Detection and characterisation of exoplanets


High-contrast imaging is the best method to detect the intrinsic light of giant exoplanets in the near-infrared around nearby young stars. Over the years, I have been involved in several large-scale observing programmes looking for new planets and brown dwarfs, such as the NaCo Large Programme (NaCo-LP) collaboration or the International Deep Planet Search (IDPS). The goal of these surveys was not only to detect and characterise new companions, but also to bring constraints on their population, such as their overall frequency and the distribution of their physical parameters. I had a central position in the 200-nights SPHERE/SHINE survey in the near-infrared, and during which we are observing several hundreds of stars covering a wide range of spectral type, age and distance. The survey has been conducted from 2015 to 2023 and has provided several high-impact results, including two new planets, HIP 65426 b and PDS 70 b. In 2021, I published the preliminary statistical analysis of the survey. With HiRISE I am now largely involved into the characterization of known exoplanets and brown-dwarfs with high-resolution spectroscopy. I am leading a large collaboration, MIRAGES, funded by the French ANR agency, which aims at exploring the multi-resolution characterization of companions to understand their physics and formation processes.
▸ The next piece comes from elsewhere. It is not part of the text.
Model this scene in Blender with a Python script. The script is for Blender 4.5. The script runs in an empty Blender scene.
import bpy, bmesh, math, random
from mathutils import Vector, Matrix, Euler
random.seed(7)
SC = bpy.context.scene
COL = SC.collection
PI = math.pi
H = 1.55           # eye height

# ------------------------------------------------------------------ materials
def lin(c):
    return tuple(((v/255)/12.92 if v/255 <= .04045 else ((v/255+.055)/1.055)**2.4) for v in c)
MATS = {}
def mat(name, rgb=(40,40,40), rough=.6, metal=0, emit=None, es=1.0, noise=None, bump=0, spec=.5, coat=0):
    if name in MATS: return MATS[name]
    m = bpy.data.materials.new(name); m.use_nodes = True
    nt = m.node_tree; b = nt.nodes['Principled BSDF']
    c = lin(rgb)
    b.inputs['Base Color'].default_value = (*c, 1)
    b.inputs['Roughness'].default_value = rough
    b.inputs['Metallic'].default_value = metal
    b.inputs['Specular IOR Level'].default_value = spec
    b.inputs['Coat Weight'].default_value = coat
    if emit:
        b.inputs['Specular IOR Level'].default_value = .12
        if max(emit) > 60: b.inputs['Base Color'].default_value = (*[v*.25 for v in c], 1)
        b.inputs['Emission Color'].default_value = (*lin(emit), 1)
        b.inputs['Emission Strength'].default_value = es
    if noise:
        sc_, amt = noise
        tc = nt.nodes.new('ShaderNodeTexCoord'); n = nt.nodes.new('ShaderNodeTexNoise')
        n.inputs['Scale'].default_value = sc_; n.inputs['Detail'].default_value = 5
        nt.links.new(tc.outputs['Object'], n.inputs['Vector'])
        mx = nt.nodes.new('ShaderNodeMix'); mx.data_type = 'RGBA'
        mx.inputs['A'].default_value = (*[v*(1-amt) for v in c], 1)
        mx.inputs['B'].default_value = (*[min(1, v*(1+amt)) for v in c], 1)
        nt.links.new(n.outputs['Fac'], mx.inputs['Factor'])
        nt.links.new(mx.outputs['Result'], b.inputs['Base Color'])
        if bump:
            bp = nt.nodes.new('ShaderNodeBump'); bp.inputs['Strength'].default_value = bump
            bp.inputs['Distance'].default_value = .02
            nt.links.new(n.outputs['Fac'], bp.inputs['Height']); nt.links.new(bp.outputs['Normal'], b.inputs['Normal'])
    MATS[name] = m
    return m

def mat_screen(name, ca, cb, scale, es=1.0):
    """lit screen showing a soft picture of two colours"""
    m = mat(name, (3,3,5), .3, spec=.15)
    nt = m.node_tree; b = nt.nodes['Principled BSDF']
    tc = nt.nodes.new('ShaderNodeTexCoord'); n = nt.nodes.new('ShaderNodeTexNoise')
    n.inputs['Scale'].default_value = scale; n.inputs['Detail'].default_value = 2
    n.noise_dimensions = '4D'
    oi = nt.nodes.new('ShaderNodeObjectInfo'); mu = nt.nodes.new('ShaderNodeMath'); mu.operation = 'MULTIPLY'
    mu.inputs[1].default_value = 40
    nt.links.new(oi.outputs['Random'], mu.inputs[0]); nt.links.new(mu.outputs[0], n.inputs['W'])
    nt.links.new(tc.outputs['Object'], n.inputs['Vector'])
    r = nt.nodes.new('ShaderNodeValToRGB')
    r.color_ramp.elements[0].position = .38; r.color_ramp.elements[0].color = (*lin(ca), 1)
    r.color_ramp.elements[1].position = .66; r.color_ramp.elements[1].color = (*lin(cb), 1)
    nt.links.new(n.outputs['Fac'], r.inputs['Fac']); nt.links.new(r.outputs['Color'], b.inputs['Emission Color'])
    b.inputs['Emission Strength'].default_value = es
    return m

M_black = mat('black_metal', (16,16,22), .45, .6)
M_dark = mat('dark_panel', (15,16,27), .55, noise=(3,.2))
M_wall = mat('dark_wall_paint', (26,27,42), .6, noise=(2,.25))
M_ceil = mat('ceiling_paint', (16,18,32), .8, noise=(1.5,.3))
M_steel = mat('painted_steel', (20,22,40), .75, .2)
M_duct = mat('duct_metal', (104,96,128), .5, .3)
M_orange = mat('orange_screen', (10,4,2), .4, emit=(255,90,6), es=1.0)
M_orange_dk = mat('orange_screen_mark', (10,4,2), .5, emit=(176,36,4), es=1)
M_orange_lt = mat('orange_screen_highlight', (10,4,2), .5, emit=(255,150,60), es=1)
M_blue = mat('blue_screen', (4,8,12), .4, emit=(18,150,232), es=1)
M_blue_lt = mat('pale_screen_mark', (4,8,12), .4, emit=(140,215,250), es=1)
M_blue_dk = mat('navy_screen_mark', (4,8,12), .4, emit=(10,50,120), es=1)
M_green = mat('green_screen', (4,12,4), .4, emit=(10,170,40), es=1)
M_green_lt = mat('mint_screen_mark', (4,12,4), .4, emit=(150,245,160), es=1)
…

Development of high-contrast instrumentation


Detecting the faint signal of young exoplanets at very small angular separation from bright stars is extremely challenging. It requires a very specific instrumentation based on extreme adaptive optics, high-efficiency coronagraphs, fine wavefront control and advanced data analysis methods. I am working on several of these different aspects to develop new instrumentation dedicated to the detection and characterisation of exoplanets. I have participated in the design, development and testing of two instruments for the VLT. The first one is the Active Phasing Experiment (APE), a visitor instrument dedicated to the cophasing of segmented primary mirrors for Extremely Large Telescopes (ELTs), which was tested on-sky in 2008-2009. The second one is the new generation instrument SPHERE, which is entirely dedicated to the direct detection of young giant exoplanets. Since 2012, I am deputy instrument scientist of the SPHERE infrared dual-band imager and spectrograph (IRDIS), for which I have been responsible for the dual-band imaging (DBI) and long-slit spectroscopy (LSS) modes. I am now working on various methods to improve high-contrast imaging instrumentation, mainly the use of the ZELDA wavefront sensor to compensate the instrumental non-common path aberrations (NCPA) or for segment phasing, and the coupling of high-contrast imaging and high-dispersion spectroscopy (ERC HiRISE). I am also the CNES representative in the Coronagraph instrument of the Roman Space Telescope (RST), which will, for the first time, demonstrate active wavefront correction for extremely high-contrast imaging in space.